Xul solar

  • Year
    2017
Welcome to the world of Xul Solar.

A figure as dazzling as he is enigmatic illuminates our summer collection: the unclassifiable Óscar Alejandro Agustín Schultz Solari (1883-1963), later self-proclaimed Xul Solar. Who was this brilliant madman really? Or, rather, who wasn't he? Because, in addition to developing an amazing artistic world, he was also an astrologer, visionary, and happy mystic, inventor of two languages—Panlanguage and Neocriollo—and 12 religions!, an unrepentant cosmopolitan, and an inveterate bibliophile. Anything else? Yes! Also an architect, puppeteer, creator of panchess—an astrological version of the game—and a revolutionary three-row piano that added textures and colors to the keys.

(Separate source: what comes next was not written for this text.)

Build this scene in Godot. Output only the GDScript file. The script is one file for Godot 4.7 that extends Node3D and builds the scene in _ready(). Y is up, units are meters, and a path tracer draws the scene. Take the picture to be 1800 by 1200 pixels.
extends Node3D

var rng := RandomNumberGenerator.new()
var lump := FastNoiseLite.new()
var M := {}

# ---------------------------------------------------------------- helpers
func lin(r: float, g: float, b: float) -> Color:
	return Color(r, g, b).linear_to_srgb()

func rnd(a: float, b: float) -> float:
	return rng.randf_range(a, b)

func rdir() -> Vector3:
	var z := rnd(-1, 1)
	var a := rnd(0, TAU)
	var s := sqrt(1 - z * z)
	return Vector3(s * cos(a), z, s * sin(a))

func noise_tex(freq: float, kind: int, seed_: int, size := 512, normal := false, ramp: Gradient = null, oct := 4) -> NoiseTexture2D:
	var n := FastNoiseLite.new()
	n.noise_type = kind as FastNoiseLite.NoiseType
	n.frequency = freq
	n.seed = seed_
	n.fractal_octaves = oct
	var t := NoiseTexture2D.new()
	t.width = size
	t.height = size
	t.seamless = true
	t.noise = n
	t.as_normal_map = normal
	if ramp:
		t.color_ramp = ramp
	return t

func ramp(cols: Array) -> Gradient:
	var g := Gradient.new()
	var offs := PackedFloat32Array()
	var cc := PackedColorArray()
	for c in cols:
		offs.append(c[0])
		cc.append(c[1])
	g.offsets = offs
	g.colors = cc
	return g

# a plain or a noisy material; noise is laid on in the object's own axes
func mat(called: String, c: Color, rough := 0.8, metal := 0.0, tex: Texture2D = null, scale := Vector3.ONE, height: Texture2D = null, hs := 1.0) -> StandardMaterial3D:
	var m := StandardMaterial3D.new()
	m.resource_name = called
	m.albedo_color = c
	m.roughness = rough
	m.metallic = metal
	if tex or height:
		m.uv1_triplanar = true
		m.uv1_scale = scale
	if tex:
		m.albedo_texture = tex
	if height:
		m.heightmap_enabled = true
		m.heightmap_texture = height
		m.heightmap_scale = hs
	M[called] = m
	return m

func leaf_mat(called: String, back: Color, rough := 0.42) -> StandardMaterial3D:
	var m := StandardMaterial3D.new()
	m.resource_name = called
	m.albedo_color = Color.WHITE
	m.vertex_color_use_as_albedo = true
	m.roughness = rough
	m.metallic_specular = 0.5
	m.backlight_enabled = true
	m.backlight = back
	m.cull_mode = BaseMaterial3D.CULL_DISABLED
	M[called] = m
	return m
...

He created an original pictorial work that defies conventions, archaic and avant-garde at the same time, populated by skyscrapers, stairways, towers, flags, and inscriptions, in which men with fish feet or crescent moons appear, cities that fly over other cities and that are Gothic fortresses and dollhouses. His universe is an explosion of fantasy, joy, and good humor, full of small colorful wonders and cabalistic enigmas: through watercolors, tempera, books, and all kinds of objects, ships, sphinxes, Christs, miniatures, pagodas, zodiacs, and mestizo crosses emerge.

A being of overflowing imagination, who reinvented the world daily. And that very personal, free, and uninhibited world is what we wanted to capture in the Maxi necklaces, earrings, and brooches of this new collection. We divided it into brilliant blue, intense yellow, pure red, and mystic black, in accordance with the predominant tones in his oils and watercolors. A palette similar to what a child would probably choose to paint the Universe.

Upon recalling his passing, one of his great friends, Jorge Luis Borges, encouraged the audience: "I invite you all to live together, to coexist, or 'polylive', or 'panlive', as Xul would say, in this world of his visions, of his lines, of the joy, of the purity and of the melody of his colors."